Cuando apenas era un niño, mi deporte favorito consistía en quedarme ensimismado mirando al cielo. Lo de menos era si hacía sol y estaba despejado o si hablamos de uno de esos días en que el cielo está plagado de nubes. Cuanto más difícil estaba el tiempo, más me gustaba jugar a localizar aviones.
Seguro que tú también has jugado en alguna ocasión. Alzas la vista y buscas esas líneas blancas que se marcan en el cielo indicándonos que por esa trayectoria acaba de pasar un avión. ¿Para dónde irá? ¿Cuál será su próximo destino? me preguntaba en silencio y automáticamente mi cabeza se ponía a imaginar.

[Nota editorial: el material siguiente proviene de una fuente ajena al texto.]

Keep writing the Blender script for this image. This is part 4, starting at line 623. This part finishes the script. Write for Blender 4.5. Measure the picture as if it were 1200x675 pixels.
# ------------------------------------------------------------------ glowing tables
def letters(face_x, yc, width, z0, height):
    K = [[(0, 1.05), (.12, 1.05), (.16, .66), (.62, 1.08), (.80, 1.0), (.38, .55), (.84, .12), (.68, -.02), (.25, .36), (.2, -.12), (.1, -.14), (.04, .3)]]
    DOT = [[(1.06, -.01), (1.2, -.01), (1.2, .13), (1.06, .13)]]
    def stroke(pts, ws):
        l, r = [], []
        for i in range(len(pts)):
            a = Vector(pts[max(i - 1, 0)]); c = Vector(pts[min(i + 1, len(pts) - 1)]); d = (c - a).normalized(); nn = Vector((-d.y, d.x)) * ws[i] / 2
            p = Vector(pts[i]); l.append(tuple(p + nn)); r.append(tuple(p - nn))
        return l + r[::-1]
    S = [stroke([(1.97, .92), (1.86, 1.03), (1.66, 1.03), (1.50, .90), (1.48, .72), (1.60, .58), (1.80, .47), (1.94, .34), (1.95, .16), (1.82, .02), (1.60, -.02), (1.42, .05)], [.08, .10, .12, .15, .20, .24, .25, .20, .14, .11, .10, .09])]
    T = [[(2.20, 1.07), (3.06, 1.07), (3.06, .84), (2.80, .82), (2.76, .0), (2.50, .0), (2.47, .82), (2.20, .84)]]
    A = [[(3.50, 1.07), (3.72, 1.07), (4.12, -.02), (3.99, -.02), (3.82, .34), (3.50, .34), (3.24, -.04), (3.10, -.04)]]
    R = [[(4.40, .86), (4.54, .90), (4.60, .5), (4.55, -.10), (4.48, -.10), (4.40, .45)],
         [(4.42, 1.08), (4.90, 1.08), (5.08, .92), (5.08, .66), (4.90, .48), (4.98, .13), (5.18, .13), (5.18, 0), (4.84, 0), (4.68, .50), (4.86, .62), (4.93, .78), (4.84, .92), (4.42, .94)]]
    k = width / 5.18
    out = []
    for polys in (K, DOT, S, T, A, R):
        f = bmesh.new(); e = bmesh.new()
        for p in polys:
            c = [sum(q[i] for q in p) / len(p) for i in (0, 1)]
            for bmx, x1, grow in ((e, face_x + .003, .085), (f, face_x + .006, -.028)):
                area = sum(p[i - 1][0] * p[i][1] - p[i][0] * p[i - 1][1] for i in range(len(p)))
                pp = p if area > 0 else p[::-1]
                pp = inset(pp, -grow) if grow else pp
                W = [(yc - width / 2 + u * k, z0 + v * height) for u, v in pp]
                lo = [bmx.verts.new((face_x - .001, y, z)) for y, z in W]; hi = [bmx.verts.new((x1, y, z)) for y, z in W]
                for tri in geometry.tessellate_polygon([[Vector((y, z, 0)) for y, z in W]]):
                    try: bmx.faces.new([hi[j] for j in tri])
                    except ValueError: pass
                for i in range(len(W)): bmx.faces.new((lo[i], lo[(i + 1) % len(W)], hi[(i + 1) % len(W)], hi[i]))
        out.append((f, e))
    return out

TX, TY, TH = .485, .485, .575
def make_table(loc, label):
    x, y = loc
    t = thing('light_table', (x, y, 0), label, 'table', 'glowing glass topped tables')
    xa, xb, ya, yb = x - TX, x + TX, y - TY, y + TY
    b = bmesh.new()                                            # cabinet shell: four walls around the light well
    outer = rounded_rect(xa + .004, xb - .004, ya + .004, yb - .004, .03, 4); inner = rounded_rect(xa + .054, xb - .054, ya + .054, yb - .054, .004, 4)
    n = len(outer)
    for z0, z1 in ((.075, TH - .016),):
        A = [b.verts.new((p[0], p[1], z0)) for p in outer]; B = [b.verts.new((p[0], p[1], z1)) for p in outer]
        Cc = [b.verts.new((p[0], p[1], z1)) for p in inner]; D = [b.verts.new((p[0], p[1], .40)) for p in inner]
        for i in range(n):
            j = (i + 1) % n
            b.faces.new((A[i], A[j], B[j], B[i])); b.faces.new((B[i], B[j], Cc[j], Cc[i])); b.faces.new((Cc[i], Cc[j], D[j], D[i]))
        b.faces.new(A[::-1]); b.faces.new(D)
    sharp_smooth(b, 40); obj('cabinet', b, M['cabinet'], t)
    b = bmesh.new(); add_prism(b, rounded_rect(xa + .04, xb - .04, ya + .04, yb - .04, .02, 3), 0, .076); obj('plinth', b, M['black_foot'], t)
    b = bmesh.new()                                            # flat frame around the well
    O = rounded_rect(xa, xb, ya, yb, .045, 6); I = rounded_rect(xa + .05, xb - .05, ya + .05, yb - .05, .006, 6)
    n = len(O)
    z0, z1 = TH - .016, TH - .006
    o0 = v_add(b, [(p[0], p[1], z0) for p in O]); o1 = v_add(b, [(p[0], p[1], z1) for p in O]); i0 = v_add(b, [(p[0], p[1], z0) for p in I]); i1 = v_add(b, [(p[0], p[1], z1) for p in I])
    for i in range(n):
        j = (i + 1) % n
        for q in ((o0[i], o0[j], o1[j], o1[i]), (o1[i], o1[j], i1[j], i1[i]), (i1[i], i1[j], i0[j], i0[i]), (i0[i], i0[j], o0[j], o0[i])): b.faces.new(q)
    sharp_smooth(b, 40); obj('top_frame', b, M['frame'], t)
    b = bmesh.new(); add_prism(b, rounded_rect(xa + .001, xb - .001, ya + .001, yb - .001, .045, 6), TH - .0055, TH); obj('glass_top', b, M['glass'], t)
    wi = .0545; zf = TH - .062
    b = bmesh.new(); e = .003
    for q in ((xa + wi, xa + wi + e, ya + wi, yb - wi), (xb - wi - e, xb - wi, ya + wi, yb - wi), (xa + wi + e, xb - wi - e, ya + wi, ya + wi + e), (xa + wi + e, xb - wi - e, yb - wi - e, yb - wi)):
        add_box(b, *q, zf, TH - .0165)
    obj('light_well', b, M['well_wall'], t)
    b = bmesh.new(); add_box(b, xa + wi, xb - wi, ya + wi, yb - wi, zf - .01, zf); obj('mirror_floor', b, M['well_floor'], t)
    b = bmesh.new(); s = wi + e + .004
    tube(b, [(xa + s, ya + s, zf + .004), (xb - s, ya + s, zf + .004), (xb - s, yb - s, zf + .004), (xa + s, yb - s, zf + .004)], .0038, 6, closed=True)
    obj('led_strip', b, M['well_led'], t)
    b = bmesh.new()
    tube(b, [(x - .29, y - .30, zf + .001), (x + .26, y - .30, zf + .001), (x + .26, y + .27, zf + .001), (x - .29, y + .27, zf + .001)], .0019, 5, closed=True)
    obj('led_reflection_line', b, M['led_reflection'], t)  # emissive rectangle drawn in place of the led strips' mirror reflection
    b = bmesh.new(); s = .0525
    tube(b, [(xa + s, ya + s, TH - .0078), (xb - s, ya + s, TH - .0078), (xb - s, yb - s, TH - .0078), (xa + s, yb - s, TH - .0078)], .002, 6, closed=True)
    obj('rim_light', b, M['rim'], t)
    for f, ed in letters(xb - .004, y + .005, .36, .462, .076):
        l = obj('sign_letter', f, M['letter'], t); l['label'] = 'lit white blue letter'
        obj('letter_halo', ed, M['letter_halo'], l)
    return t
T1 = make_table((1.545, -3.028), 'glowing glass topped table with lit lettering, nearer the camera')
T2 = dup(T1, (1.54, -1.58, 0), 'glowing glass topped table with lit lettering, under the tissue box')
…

Este tal vez se dirija a París en busca de la cigüeña. Ese otro, tal vez a Italia, a conocer ‘la ciudad eterna’, Florencia o la Toscana. Ese que apenas se divisa por el grosor de las nubes, ese va mucho más lejos, viaja a Estados Unidos, ‘la tierra de las oportunidades’. Eso sí, haciendo escala en Hong Kong para descubrir el lejano Oriente…
Hay que ver, ¡qué magia tienen los viajes! ¿No? No sé quién tiene más encanto, si quien los realiza o tal vez, quien los sueña… Quien juega una y otra vez imaginando cuál será su próximo destino. Viajar se puede viajar de muchas maneras pero soñar, elevar la imaginación a la undécima potencia, es algo que podemos permitirnos todos independientemente de nuestro estatus.
Viajar con la imaginación no es algo nuevo. Es un juego que ya en su día aprendimos junto a un piloto francés que seguro recuerdas. Te hablo de Antoine de Saint-Exupéry, quien con su conmovedora historia sobre un entrañable niño de cabellos dorados, que dibujaba boas que parecían sombreros, nos ayudó a “abrir los ojos a lo invisible”.
Exupéry nos legó a través de su Principito una lección magistral sobre el amor incondicional, la lealtad y también sobre la amistad. Esta obra cumbre de la literatura cumplía el pasado 6 de abril 70 años y se ha convertido en un libro de cabecera afín a cualquier generación y además es uno de los mejores manuales para la vida.
Ojalá algún día, al alcanzar los 70 años, tanto tú como yo mantengamos intacta la capacidad de asombrarnos con las pequeñas cosas de la vida, esa curiosidad que nos lleva a preguntar por temas que, a priori, a nadie le interesan, y ojalá mantengamos también esa capacidad de emocionarnos y emocionar a los demás como en su día lo hiciera Le Petit Prince con todos y cada uno de nosotros.